■ **Prompt**: The material below should be written out in full and exactly; pictures stay out of the copy.

■ **Source material**:
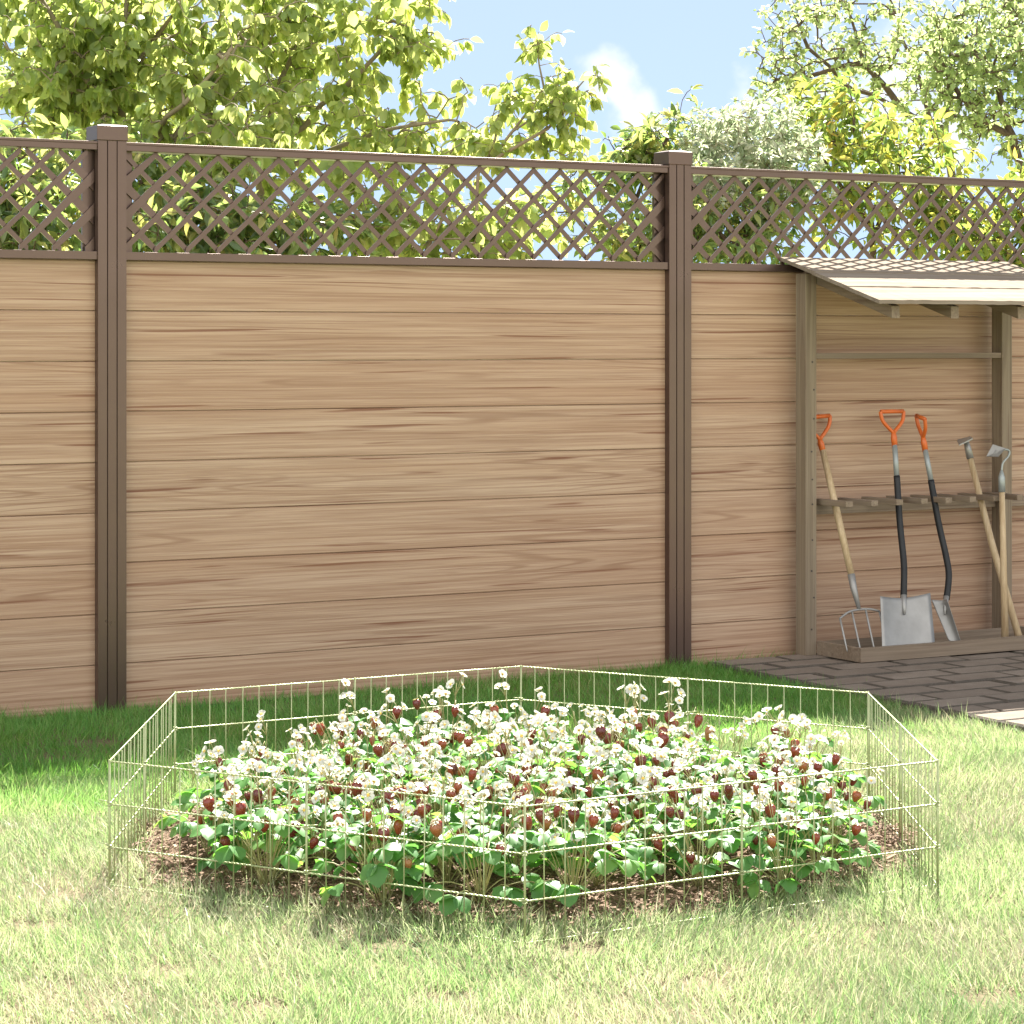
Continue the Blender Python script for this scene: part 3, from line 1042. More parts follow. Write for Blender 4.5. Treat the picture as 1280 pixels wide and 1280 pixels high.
rail_me = twist(PL - 0.004)
um = MB()
um.tube([(0, 0, 0.002), (0, 0, RAILS[0])], 0.0015, 6)
up_me = um.mesh('upright_wire', M['wire'], True)
sm = MB()
sm.tube([(0, 0, -0.02), (0, 0, RAILS[0] + 0.004)], 0.0030, 8)
stake_me = sm.mesh('wire_stake', M['wire'], True)
lm_ = MB()
for sg in (-1, 1):
    lm_.tube([(0.0055 * math.cos(a_), 0.0055 * math.sin(a_), sg * 0.004 + 0.001 * a_ / 6) for a_ in np.linspace(0, 2 * math.pi, 11)], 0.0015, 5)
lm_.tube([(0.0055, 0, 0.006), (0.030, 0.004, 0.009)], 0.0014, 5)
loop_me = lm_.mesh('wire_loop', M['wire'], True)

corner = [Vector((BC[0] + BR * math.cos(R(-90 + 60 * k)), BC[1] + BR * math.sin(R(-90 + 60 * k)), 0)) for k in range(6)]
cname = ['front', 'right front', 'right back', 'back', 'left back', 'left front']
sname = ['front right', 'right', 'back right', 'back left', 'left', 'front left']
for k in range(6):
    p, q = corner[k], corner[(k + 1) % 6]
    az = math.atan2(q.y - p.y, q.x - p.x)
    mid = (p + q) / 2
    for half, (a_, near) in enumerate(((p, cname[k]), (mid, cname[(k + 1) % 6]))):
        t = thing('wire_fence', f'low wire panel, {sname[k]} side of the bed, half next to its {near} corner', 'wire edging', a_, az, 'wire panels round the flower bed')
        for h in RAILS:
            o = link('rail_wire', rail_me, t)
            o.location = (0.002, 0, h)
        for j in range(1, 11):
            o = link('upright_wire', up_me, t)
            o.location = (PL * j / 11, 0.0038, 0)
            o.rotation_euler = (random.uniform(-.006, .006), random.uniform(-.008, .008), 0)
    for pos, lab in ((p, f'thin metal stake at the {cname[k]} corner of the wire edging'), (mid, f'thin metal stake halfway along the {sname[k]} side of the wire edging')):
        o = tag(link('wire_stake', stake_me), lab, 'stake', 'stakes joining the wire panels')
        o.location = pos
        o.rotation_euler = (0, 0, az)
        for h in RAILS[1:3]:
            c = link('wire_loop', loop_me, o)
            c.location = (0, 0, h)
            c.rotation_euler = (0, 0, random.choice((0, math.pi)))


# ------------------------------------------------------------------ strawberry plants
def leaflet_template():
    """toothed oval leaflet, folded along the midrib and drooping"""
    rows = 7
    ys = np.linspace(0, 1, rows)
    wd = np.array([0.05, 0.30, 0.44, 0.47, 0.42, 0.28, 0.0])
    vs = []
    for i, (y, w) in enumerate(zip(ys, wd)):
        tooth = 0.035 if i % 2 else -0.02
        dr = -0.32 * y ** 2
        if i == rows - 1:
            vs += [(0, y, dr)]
        else:
            vs += [(-(w + tooth), y + (0.03 if i % 2 else 0), dr + 0.30 * w - 0.25 * w * w), (-(w * .5), y, dr + 0.20 * w), (0, y, dr), (w * .5, y, dr + 0.20 * w), (w + tooth, y + (0.03 if i % 2 else 0), dr + 0.30 * w - 0.25 * w * w)]
    q, tr_ = [], []
    for i in range(rows - 2):
        for k in range(4):
            a_ = i * 5 + k
            q.append((a_, a_ + 1, a_ + 6, a_ + 5))
    tip = len(vs) - 1
    o = (rows - 2) * 5
    for k in range(4):
        tr_.append((o + k, o + k + 1, tip))
    return np.array(vs), [np.array(q), np.array(tr_)]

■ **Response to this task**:
Continue the Blender Python script for this scene: part 3, from line 1042. More parts follow. Write for Blender 4.5. Treat the picture as 1280 pixels wide and 1280 pixels high.
rail_me = twist(PL - 0.004)
um = MB()
um.tube([(0, 0, 0.002), (0, 0, RAILS[0])], 0.0015, 6)
up_me = um.mesh('upright_wire', M['wire'], True)
sm = MB()
sm.tube([(0, 0, -0.02), (0, 0, RAILS[0] + 0.004)], 0.0030, 8)
stake_me = sm.mesh('wire_stake', M['wire'], True)
lm_ = MB()
for sg in (-1, 1):
    lm_.tube([(0.0055 * math.cos(a_), 0.0055 * math.sin(a_), sg * 0.004 + 0.001 * a_ / 6) for a_ in np.linspace(0, 2 * math.pi, 11)], 0.0015, 5)
lm_.tube([(0.0055, 0, 0.006), (0.030, 0.004, 0.009)], 0.0014, 5)
loop_me = lm_.mesh('wire_loop', M['wire'], True)

corner = [Vector((BC[0] + BR * math.cos(R(-90 + 60 * k)), BC[1] + BR * math.sin(R(-90 + 60 * k)), 0)) for k in range(6)]
cname = ['front', 'right front', 'right back', 'back', 'left back', 'left front']
sname = ['front right', 'right', 'back right', 'back left', 'left', 'front left']
for k in range(6):
    p, q = corner[k], corner[(k + 1) % 6]
    az = math.atan2(q.y - p.y, q.x - p.x)
    mid = (p + q) / 2
    for half, (a_, near) in enumerate(((p, cname[k]), (mid, cname[(k + 1) % 6]))):
        t = thing('wire_fence', f'low wire panel, {sname[k]} side of the bed, half next to its {near} corner', 'wire edging', a_, az, 'wire panels round the flower bed')
        for h in RAILS:
            o = link('rail_wire', rail_me, t)
            o.location = (0.002, 0, h)
        for j in range(1, 11):
            o = link('upright_wire', up_me, t)
            o.location = (PL * j / 11, 0.0038, 0)
            o.rotation_euler = (random.uniform(-.006, .006), random.uniform(-.008, .008), 0)
    for pos, lab in ((p, f'thin metal stake at the {cname[k]} corner of the wire edging'), (mid, f'thin metal stake halfway along the {sname[k]} side of the wire edging')):
        o = tag(link('wire_stake', stake_me), lab, 'stake', 'stakes joining the wire panels')
        o.location = pos
        o.rotation_euler = (0, 0, az)
        for h in RAILS[1:3]:
            c = link('wire_loop', loop_me, o)
            c.location = (0, 0, h)
            c.rotation_euler = (0, 0, random.choice((0, math.pi)))


# ------------------------------------------------------------------ strawberry plants
def leaflet_template():
    """toothed oval leaflet, folded along the midrib and drooping"""
    rows = 7
    ys = np.linspace(0, 1, rows)
    wd = np.array([0.05, 0.30, 0.44, 0.47, 0.42, 0.28, 0.0])
    vs = []
    for i, (y, w) in enumerate(zip(ys, wd)):
        tooth = 0.035 if i % 2 else -0.02
        dr = -0.32 * y ** 2
        if i == rows - 1:
            vs += [(0, y, dr)]
        else:
            vs += [(-(w + tooth), y + (0.03 if i % 2 else 0), dr + 0.30 * w - 0.25 * w * w), (-(w * .5), y, dr + 0.20 * w), (0, y, dr), (w * .5, y, dr + 0.20 * w), (w + tooth, y + (0.03 if i % 2 else 0), dr + 0.30 * w - 0.25 * w * w)]
    q, tr_ = [], []
    for i in range(rows - 2):
        for k in range(4):
            a_ = i * 5 + k
            q.append((a_, a_ + 1, a_ + 6, a_ + 5))
    tip = len(vs) - 1
    o = (rows - 2) * 5
    for k in range(4):
        tr_.append((o + k, o + k + 1, tip))
    return np.array(vs), [np.array(q), np.array(tr_)]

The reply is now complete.